_Source material_
* * * *

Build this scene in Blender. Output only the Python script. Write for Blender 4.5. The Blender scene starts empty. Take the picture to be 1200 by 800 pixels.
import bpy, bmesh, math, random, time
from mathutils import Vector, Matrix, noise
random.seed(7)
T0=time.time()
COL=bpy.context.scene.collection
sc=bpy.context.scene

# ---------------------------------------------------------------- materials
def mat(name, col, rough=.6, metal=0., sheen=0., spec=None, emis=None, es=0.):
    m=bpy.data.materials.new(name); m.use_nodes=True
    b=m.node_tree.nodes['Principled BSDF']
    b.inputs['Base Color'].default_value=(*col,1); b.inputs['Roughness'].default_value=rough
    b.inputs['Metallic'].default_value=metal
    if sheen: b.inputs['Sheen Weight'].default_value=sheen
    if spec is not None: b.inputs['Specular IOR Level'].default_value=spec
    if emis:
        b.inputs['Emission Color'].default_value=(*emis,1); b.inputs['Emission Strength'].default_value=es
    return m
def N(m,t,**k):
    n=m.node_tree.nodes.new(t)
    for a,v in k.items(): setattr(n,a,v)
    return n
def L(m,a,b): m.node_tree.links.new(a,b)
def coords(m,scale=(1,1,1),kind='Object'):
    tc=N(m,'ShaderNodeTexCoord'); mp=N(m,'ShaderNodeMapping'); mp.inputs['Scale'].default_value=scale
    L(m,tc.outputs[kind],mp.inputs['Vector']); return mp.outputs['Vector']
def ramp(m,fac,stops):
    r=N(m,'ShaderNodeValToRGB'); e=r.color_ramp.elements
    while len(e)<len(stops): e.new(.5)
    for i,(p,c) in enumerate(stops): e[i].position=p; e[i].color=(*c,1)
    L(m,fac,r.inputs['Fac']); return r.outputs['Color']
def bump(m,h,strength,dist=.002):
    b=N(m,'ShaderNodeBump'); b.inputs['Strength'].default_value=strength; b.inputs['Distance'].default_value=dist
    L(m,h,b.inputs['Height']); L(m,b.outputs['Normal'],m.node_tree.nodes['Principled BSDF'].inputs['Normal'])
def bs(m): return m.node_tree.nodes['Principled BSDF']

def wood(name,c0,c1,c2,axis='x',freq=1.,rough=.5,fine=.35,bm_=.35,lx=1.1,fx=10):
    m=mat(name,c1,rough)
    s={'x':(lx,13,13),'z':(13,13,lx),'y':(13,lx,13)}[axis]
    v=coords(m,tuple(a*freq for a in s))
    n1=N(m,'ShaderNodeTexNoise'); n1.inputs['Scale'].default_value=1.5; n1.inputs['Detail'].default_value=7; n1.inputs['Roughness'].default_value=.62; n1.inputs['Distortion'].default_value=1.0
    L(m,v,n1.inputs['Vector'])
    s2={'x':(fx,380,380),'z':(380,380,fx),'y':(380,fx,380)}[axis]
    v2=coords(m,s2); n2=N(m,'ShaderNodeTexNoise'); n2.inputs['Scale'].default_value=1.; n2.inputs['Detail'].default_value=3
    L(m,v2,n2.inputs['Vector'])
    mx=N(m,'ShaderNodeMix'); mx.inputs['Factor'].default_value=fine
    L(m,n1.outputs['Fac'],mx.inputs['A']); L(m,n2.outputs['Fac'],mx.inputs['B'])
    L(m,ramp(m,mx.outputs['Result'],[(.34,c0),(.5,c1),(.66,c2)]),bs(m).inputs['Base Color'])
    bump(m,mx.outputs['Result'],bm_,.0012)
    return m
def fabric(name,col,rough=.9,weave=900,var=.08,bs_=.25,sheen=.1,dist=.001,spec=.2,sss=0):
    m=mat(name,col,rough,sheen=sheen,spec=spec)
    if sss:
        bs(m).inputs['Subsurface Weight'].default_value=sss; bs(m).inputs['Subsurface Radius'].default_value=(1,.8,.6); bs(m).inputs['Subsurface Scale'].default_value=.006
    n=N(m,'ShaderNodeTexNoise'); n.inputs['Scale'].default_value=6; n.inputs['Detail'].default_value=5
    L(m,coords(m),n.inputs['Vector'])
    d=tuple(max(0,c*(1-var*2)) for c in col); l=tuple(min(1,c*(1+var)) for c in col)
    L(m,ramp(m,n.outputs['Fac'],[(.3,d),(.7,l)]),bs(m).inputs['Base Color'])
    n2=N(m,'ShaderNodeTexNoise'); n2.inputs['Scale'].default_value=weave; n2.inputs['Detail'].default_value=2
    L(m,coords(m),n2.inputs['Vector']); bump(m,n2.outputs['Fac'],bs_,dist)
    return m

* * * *

_What is needed_
Print the listing above from its first line through the line with "sc=bpy.context.scene", and stop there.

_Exercise response_
Build this scene in Blender. Output only the Python script. Write for Blender 4.5. The Blender scene starts empty. Take the picture to be 1200 by 800 pixels.
import bpy, bmesh, math, random, time
from mathutils import Vector, Matrix, noise
random.seed(7)
T0=time.time()
COL=bpy.context.scene.collection
sc=bpy.context.scene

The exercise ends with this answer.